Because I like to show it to you, here's my styrene 1/33 Westland Wyvern in winter camouflage. It is still without its markings but they will be Dutch Navy. Because. As far as I know it also never flew in winter camo, so it is completely fictitious.
It's Trumpeter's S.4 late model kit and it's a great build. It always baffles me that most of the work is done with building the pilot's office and that it's the place you see the least of. A PE dashboard with acetate film behind it to show all the dials and screens. You need a loupe and a flash light to see any of it when you are finished. Oh well. I really like how it looks now. the only thing I really changed were the engine exhaust pipes. They were very shallow and had no depth. I used 8mm brass tube to make exhaust pipes that go all the way into the fuselage. Oh, and I detailed the wheels a little with some tubing. The winter camo really is an eye catcher.


Click for bigger

Oficially, winter camo is applied with a white distemper over the lighter coloured normal camouflaged areas of a plane, so it always looks a bit less opaque. And the borders between the colours usually are more vague than I made them here. Also, it easily washed off after a few weeks. I might have overdone the opaqueness and the sharp border edges a little but then again, it could be a freshly painted machine. Anyway, I think it looks very neat. 
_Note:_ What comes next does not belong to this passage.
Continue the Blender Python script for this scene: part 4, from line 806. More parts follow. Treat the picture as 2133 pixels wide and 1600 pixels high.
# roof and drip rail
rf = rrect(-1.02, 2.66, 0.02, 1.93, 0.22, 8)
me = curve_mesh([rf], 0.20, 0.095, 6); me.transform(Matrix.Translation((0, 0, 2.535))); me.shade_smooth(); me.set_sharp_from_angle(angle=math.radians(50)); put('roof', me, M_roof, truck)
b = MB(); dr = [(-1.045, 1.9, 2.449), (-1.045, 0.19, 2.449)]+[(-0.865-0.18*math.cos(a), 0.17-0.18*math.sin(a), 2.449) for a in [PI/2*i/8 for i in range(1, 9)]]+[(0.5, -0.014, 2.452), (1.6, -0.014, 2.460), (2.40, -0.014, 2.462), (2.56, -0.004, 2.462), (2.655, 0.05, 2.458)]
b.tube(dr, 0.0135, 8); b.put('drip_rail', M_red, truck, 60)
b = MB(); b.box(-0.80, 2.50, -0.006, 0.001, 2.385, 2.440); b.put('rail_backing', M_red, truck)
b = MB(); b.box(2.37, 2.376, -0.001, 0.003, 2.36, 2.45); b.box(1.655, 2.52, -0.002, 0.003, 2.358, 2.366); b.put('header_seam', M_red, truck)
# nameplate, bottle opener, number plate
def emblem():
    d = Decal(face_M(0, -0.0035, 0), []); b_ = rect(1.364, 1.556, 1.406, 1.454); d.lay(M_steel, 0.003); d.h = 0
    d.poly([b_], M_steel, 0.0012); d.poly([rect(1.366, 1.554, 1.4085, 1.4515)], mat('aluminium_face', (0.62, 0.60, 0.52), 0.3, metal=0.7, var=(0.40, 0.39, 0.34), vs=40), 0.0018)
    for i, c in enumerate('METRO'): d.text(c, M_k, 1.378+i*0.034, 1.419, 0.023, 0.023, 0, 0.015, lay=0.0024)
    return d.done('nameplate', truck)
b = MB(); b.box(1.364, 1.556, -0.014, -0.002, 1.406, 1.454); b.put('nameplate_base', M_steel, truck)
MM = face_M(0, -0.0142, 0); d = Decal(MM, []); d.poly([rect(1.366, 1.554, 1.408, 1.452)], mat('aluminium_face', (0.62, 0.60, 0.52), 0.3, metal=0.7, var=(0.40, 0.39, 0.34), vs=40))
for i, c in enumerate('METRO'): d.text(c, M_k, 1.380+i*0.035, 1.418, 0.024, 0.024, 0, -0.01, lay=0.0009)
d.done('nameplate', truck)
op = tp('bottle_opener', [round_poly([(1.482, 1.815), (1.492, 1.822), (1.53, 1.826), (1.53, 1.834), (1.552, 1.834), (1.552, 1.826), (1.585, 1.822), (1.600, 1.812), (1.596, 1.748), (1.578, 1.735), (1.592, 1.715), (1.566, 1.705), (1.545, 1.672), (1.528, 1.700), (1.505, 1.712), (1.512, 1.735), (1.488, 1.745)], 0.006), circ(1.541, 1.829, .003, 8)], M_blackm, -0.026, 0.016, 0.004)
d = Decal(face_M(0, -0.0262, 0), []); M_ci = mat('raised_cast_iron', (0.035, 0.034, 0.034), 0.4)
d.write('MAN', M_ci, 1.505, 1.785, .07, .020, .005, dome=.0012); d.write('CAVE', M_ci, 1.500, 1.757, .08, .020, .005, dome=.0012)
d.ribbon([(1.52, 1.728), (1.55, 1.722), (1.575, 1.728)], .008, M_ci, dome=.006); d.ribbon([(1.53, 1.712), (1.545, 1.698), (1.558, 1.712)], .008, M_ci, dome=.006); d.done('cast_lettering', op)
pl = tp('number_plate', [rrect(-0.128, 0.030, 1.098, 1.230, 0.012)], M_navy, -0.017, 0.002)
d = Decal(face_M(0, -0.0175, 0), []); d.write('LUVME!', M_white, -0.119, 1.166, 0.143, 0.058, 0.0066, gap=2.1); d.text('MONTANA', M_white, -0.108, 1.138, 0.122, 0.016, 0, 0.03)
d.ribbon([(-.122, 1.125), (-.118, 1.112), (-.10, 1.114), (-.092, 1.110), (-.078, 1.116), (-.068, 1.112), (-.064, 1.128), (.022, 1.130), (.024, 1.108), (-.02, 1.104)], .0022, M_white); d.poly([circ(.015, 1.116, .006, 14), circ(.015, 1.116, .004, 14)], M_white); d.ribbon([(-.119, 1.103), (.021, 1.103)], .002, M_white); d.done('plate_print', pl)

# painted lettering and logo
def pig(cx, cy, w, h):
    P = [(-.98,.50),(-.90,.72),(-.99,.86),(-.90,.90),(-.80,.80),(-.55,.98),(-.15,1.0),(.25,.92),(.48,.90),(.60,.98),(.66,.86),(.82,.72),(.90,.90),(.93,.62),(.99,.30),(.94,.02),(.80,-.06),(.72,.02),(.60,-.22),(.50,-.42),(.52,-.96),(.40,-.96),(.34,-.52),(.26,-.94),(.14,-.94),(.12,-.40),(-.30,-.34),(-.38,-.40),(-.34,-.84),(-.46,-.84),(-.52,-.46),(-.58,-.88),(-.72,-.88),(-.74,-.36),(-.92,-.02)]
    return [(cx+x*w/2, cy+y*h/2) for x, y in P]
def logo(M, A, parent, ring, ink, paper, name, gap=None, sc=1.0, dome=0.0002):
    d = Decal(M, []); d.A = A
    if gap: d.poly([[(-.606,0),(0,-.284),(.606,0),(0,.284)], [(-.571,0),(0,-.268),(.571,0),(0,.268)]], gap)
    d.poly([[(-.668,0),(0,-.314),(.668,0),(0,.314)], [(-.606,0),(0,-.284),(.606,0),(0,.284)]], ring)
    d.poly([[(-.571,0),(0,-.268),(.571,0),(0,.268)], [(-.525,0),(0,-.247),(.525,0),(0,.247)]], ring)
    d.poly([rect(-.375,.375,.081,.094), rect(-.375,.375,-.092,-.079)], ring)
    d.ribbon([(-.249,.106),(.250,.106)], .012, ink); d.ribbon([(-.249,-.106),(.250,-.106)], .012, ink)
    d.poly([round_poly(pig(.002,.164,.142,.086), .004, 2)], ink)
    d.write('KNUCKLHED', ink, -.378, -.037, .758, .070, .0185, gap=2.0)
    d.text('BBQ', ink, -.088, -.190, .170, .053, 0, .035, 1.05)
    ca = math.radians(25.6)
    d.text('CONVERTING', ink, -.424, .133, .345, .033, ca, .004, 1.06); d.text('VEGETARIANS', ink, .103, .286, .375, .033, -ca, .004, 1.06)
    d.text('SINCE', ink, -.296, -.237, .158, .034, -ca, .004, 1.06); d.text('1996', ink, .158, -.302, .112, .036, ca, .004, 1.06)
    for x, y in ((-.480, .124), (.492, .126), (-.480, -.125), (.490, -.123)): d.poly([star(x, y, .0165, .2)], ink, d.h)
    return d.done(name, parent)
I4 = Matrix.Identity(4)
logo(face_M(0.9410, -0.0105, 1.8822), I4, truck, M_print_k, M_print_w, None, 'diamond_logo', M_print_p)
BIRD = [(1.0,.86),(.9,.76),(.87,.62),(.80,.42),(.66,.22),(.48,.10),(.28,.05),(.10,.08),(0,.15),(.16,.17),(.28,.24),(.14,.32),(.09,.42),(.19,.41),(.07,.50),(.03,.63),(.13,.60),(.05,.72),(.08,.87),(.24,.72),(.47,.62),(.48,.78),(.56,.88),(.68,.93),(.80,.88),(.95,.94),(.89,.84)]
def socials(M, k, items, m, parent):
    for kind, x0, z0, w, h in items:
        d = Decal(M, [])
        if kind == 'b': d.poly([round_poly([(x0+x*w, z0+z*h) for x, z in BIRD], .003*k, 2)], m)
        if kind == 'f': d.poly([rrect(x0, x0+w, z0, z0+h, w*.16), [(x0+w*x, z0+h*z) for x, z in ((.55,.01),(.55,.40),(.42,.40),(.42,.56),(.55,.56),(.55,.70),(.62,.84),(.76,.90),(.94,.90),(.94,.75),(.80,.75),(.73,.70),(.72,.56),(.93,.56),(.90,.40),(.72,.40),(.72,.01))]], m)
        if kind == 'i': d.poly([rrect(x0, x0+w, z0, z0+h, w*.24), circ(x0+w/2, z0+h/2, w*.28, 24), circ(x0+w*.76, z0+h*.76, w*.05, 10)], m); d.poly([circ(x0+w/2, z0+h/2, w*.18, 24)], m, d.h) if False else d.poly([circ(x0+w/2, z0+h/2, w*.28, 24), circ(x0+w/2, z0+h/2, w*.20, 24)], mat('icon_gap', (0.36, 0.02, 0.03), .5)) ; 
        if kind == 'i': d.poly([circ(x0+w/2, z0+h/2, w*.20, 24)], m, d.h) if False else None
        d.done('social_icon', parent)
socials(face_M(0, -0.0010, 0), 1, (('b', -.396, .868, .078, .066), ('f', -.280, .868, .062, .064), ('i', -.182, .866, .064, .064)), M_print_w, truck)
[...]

I don't do plastic aircraft a lot and when I do them, I almost always make them a 'what-if'. And often Dutch. I even made up a complete storyline of which aircraft the Dutch air force had after WWII to back up the planes I sometimes make (the paper 1/48 Yak 130 from a while back also is part of that canon).
But okay, this is a blog mostly on paper models so I'll leave it to this. See you!